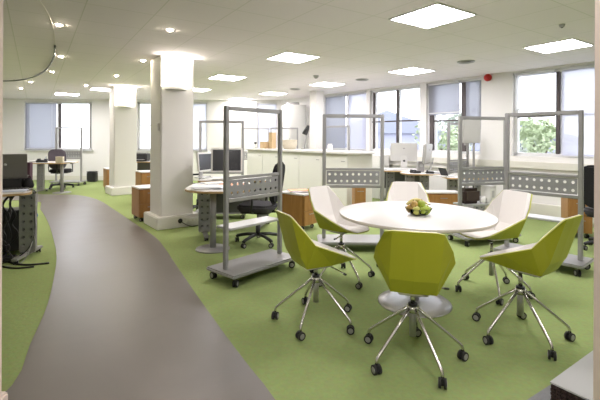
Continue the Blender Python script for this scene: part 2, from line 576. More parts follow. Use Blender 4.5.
def blind(label, origin, d, n, ta, tb, z0, z1, m, slats=True, off=.02, name='venetian_blind', group=None):
    ang = math.atan2(d.y, d.x)
    mid = origin + d * ((ta + tb) / 2) + n * off
    e = thing(name, label, 'blind', (mid.x, mid.y, z0), ang, group)
    w, h = tb - ta, z1 - z0
    MB().box((0, 0, h - .02), (w, .045, .04), 'frame_wh', bev=.004).build('head_rail', e)
    mb = MB()
    if slats:
        k = int(h / .03)
        for i in range(k):
            zz = h - .05 - i * .03
            mb.quad([(-w / 2 + .005, -.006, zz - .016), (w / 2 - .005, -.006, zz - .016), (w / 2 - .005, .006, zz + .016), (-w / 2 + .005, .006, zz + .016)], m)
        mb.build('slats', e)
        mb = MB()
        for s in (-.35, .35):
            mb.cyl((s * w, -.012, .02), (s * w, -.012, h - .04), .003, 'white_pl', seg=6)
        mb.build('ladder_cord', e)
    else:
        mb.quad([(-w / 2 + .005, 0, .015), (w / 2 - .005, 0, .015), (w / 2 - .005, 0, h - .015), (-w / 2 + .005, 0, h - .015)], m)
        mb.build('fabric_sheet', e)
    MB().box((0, 0, .01), (w - .01, .02, .02), 'frame_wh', bev=.003).build('bottom_rail', e)
    return e
blind('bright white roller blind lowered to the transom, beside the sheer blind', W0, LW, RW, wt(554), wt(514), 1.86, HEAD - .01, 'blind_wh', False, name='roller_blind')
blind('sheer lavender blind covering the whole window half behind the wheeled perforated screen', W0, LW, RW, t4[0] + .03, wt(561), SILL + .01, HEAD - .01, 'blind_lav', False, name='roller_blind')
blind('half-lowered blue grey venetian blind just beyond the red alarm', W0, LW, RW, wt(459), wt(428), 1.87, HEAD - .01, 'blind_bl')
blind('narrow blue grey venetian blind fully lowered next to the red alarm', W0, LW, RW, wt(481), wt(465), 1.5, HEAD - .01, 'blind_bl')
blind('pale venetian blind on the far end of the window wall, next to the white column', W0, LW, RW, wt(345), wt(325), SILL + .02, HEAD - .01, 'blind_bl')
blind('pale sheer blind on the second window half from the white column', W0, LW, RW, wt(365.5), wt(348), SILL + .02, HEAD - .01, 'blind_lav', True)
blind('light blue venetian blind covering half of the far window behind the laptop desk', bo, bd, bn, bwins[0][0] + .03, (bwins[0][0] + bwins[0][1]) / 2 - .05, .97, 2.46, 'blind_bl')
blind('lavender sheer blind on the back window behind the left monitor cluster', bo, bd, bn, bwins[2][0] + .03, bwins[2][1] - .03, .97, 2.46, 'blind_lav', False, name='roller_blind')
blind('lavender sheer blind on the back window above the counter end', bo, bd, bn, bwins[3][0] + .03, bwins[3][1] - .03, .97, 2.46, 'blind_lav', False, name='roller_blind')

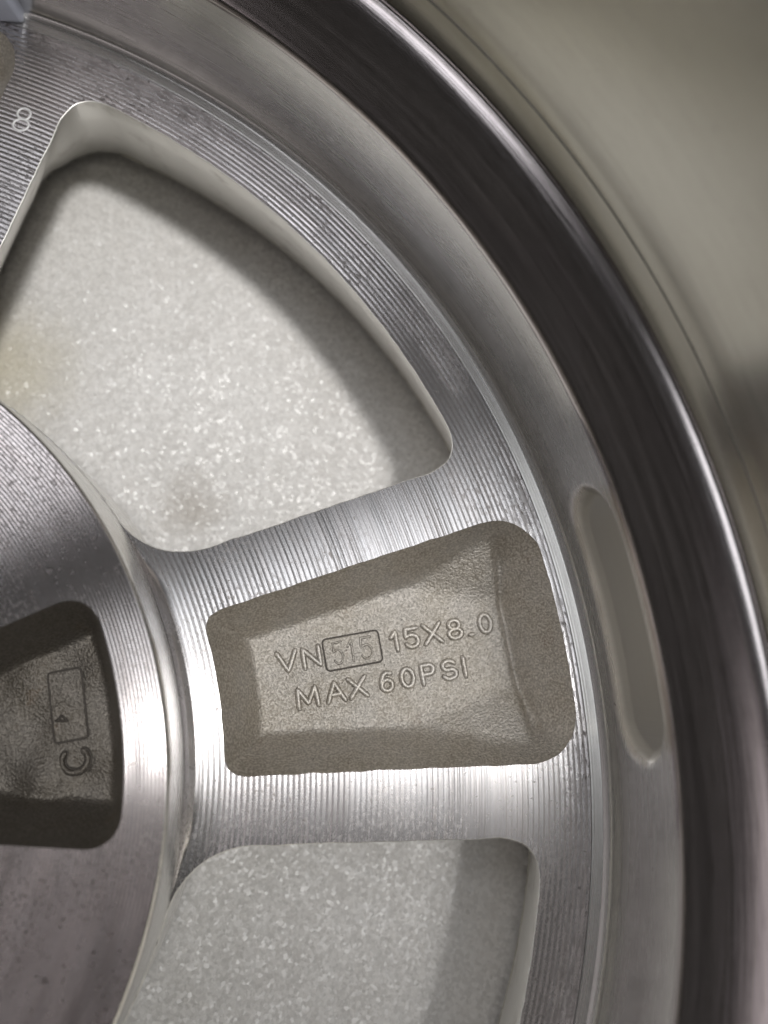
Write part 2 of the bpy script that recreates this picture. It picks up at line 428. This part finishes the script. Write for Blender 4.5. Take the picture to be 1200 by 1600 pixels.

WHAT THE EXERCISE ASKS
Reproduce the whole listing above word for word, but not its pictures.

FINISHED TASK
Continue the Blender Python script for this scene: part 2, from line 576. More parts follow. Use Blender 4.5.
def blind(label, origin, d, n, ta, tb, z0, z1, m, slats=True, off=.02, name='venetian_blind', group=None):
    ang = math.atan2(d.y, d.x)
    mid = origin + d * ((ta + tb) / 2) + n * off
    e = thing(name, label, 'blind', (mid.x, mid.y, z0), ang, group)
    w, h = tb - ta, z1 - z0
    MB().box((0, 0, h - .02), (w, .045, .04), 'frame_wh', bev=.004).build('head_rail', e)
    mb = MB()
    if slats:
        k = int(h / .03)
        for i in range(k):
            zz = h - .05 - i * .03
            mb.quad([(-w / 2 + .005, -.006, zz - .016), (w / 2 - .005, -.006, zz - .016), (w / 2 - .005, .006, zz + .016), (-w / 2 + .005, .006, zz + .016)], m)
        mb.build('slats', e)
        mb = MB()
        for s in (-.35, .35):
            mb.cyl((s * w, -.012, .02), (s * w, -.012, h - .04), .003, 'white_pl', seg=6)
        mb.build('ladder_cord', e)
    else:
        mb.quad([(-w / 2 + .005, 0, .015), (w / 2 - .005, 0, .015), (w / 2 - .005, 0, h - .015), (-w / 2 + .005, 0, h - .015)], m)
        mb.build('fabric_sheet', e)
    MB().box((0, 0, .01), (w - .01, .02, .02), 'frame_wh', bev=.003).build('bottom_rail', e)
    return e
blind('bright white roller blind lowered to the transom, beside the sheer blind', W0, LW, RW, wt(554), wt(514), 1.86, HEAD - .01, 'blind_wh', False, name='roller_blind')
blind('sheer lavender blind covering the whole window half behind the wheeled perforated screen', W0, LW, RW, t4[0] + .03, wt(561), SILL + .01, HEAD - .01, 'blind_lav', False, name='roller_blind')
blind('half-lowered blue grey venetian blind just beyond the red alarm', W0, LW, RW, wt(459), wt(428), 1.87, HEAD - .01, 'blind_bl')
blind('narrow blue grey venetian blind fully lowered next to the red alarm', W0, LW, RW, wt(481), wt(465), 1.5, HEAD - .01, 'blind_bl')
blind('pale venetian blind on the far end of the window wall, next to the white column', W0, LW, RW, wt(345), wt(325), SILL + .02, HEAD - .01, 'blind_bl')
blind('pale sheer blind on the second window half from the white column', W0, LW, RW, wt(365.5), wt(348), SILL + .02, HEAD - .01, 'blind_lav', True)
blind('light blue venetian blind covering half of the far window behind the laptop desk', bo, bd, bn, bwins[0][0] + .03, (bwins[0][0] + bwins[0][1]) / 2 - .05, .97, 2.46, 'blind_bl')
blind('lavender sheer blind on the back window behind the left monitor cluster', bo, bd, bn, bwins[2][0] + .03, bwins[2][1] - .03, .97, 2.46, 'blind_lav', False, name='roller_blind')
blind('lavender sheer blind on the back window above the counter end', bo, bd, bn, bwins[3][0] + .03, bwins[3][1] - .03, .97, 2.46, 'blind_lav', False, name='roller_blind')

Write part 2 of the bpy script that recreates this picture. It picks up at line 428. This part finishes the script. Write for Blender 4.5. Take the picture to be 1200 by 1600 pixels.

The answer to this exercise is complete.